How I Learned Not to Hate my Stepfamily as Much

Anonymous


How I Learned Not to Hate my Stepfamily as Much
they're still gonna live with me no matter what

So for the longest time, I hated my two stepsiblings with a serious passion. I would legitimately daydream about things like them being sent away and stuff like that.

It all started when my dad started dating who is now my stepmom. She herself is pretty decent, despite some minor turmoil over the year. My two stepsiblings at first actually seemed pretty chill. I wouldn't say I instantly liked them as real siblings, but they seemed like decent kids who were tolerable at the least. Of course, that all eventually changed...

It wasn't until a few weeks later after knowing them for the first time where I really started realizing how they were. Now when I was still getting to know them, I kind of just knew the two kids had some problems. I knew the boy would cry almost every 5 minutes about the smallest things (which is probably caused by him being babied by his mom/my stepmom) and I knew the girl had anger issues and would yell every 5 minutes about the smallest things. At first, my sister, my dad, and I would kinda just laugh it off at first. We legit thought it was kinda funny, but it wasn't until living them when I realized how bad it really was.

When they first starting staying over at my house, that's when I started realizing how much I hated them. Along with the fact that they cried and yelled every two seconds, they kept making messes, kept hogging the couch and TV, and overall, just weren't fun to be around. In fact, my sister even went to a friends to try to sleep one of the mornings since they wouldn't stop being loud at like 6:00 in the morning.

When my dad and stepmom were getting serious with the relationship, we started looking for new homes. Eventually, we bought a new home, and they all moved in a few months after my side of the family did.

Back when I bothered trying to have a relationship with them (or even talk to them), they were decently respectful. They still kept their annoying antics though. The longer I lived with them, the less I bothered trying to be friends with them, and the more I just ended up hating them.

Lets talk about my stepmom for a second. While she is the most tolerable out of the three, she still has had her annoying moments over the time. Although, I'll give her credit since she has gotten better. One cool thing is that she gave me her old mattress since she would obviously sleep with my dad now that they're married (I got to upgrade from a twin xl sized bed to a queen size). Another cool thing is that she has helped me with school and college stuff (since she's a school counselor herself). She was also pushing for my dad to help me buy a Nintendo switch since she knew I wanted one. Even though I paid for most of it myself, I still got some help from the two of them.

But anyways, back to my stepsiblings. They annoy me. However, it wasn't until recently when I started seeing things differently. Despite how much I hated them, they themselves were still pretty respectful to me.

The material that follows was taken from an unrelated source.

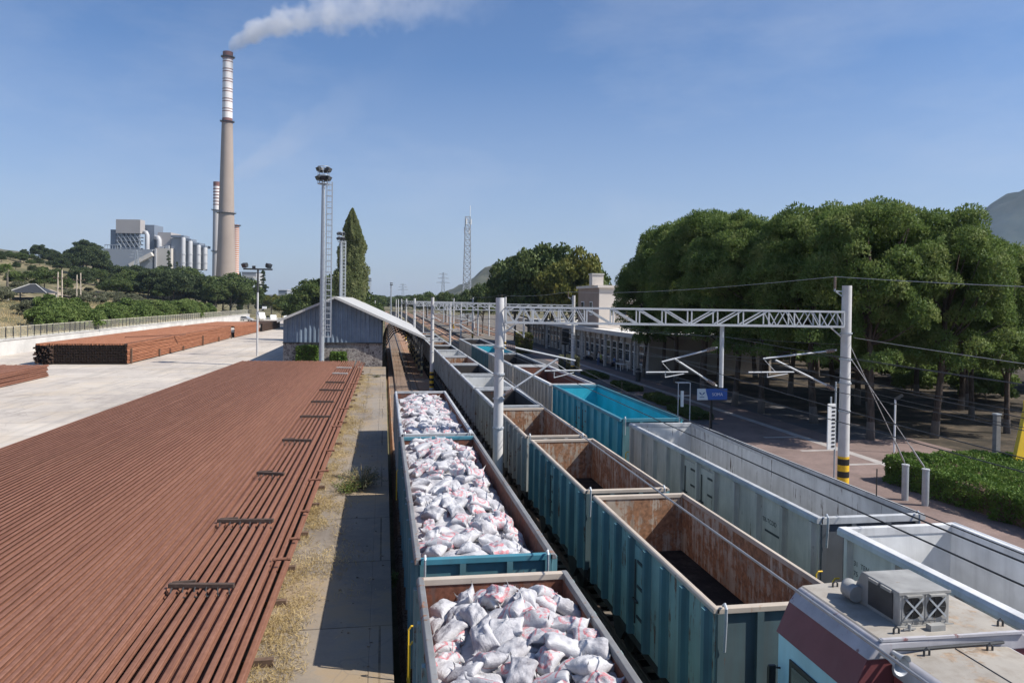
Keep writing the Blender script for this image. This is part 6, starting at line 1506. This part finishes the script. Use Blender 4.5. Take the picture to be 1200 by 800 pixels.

Also, things just didn't feel the same when most of my family would be gone for a while. Don't get me wrong, I loved it when my stepsiblings would be gone for the day, because then I would have alone time for that day. But when its like an entire week, things just feel just kinda awkward. It also didn't help when my sister would be at either work or hanging out with friends for most of the day, meaning that I would pretty much be home alone for at least a week. Because my stepsiblings grandparents recently moved to Las Vegas, my parents now take them there a lot. It just feels weird to me being home alone for that long. The house as a whole just feels empty, because I'm just so use to hearing their noises.

When we went to Texas last month, my sister couldn't come because of her job. She told me she felt the same experience as I did regarding the family being gone for too long. Also, my sister recently decided to move out of our home. It wasn't really done in an ideal matter because she kind of just "ran away" from home. It just feels like there's kind of an empty void now since she was the closest one to me out of the whole family.

Before she left, she said something pretty interesting about our whole journey about us and our new stepfamily. First off, she wanted to buy a little trinket or something for our younger stepsister since her birthday is coming up soon (although in the end she couldn't since she was out of money). My sister said that no matter what, that it just wouldn't be good to have any bad blood with them in the future, and that we really have no clue what they're gonna think of us when they grow up. That statement somewhat hit me hard. She said that despite disliking them as much as I did, that she might be ok with having a relationship with them in the future.

Just two days ago, my two stepsiblings returned from Vegas with their grandparents, who ended up staying over that night. Because my stepsister is a fan of artsy and crafty stuff, she started making homemade pillows. To my surprise, she made one for me, which I thought was pretty nice of her. Also, yesterday we celebrated her birthday at SeaWorld. It was pretty fun yesterday.

And this is when it hits me. This is my family now. Because my sister is gone, my two stepsiblings, my dad, and my stepmom are all I really have left. And as much as all of them may annoy me, there's no other house I would really belong in.

Will I still find my two stepsiblings annoying? Yes, there's no denying that. However, I'll probably just see things in a different light now.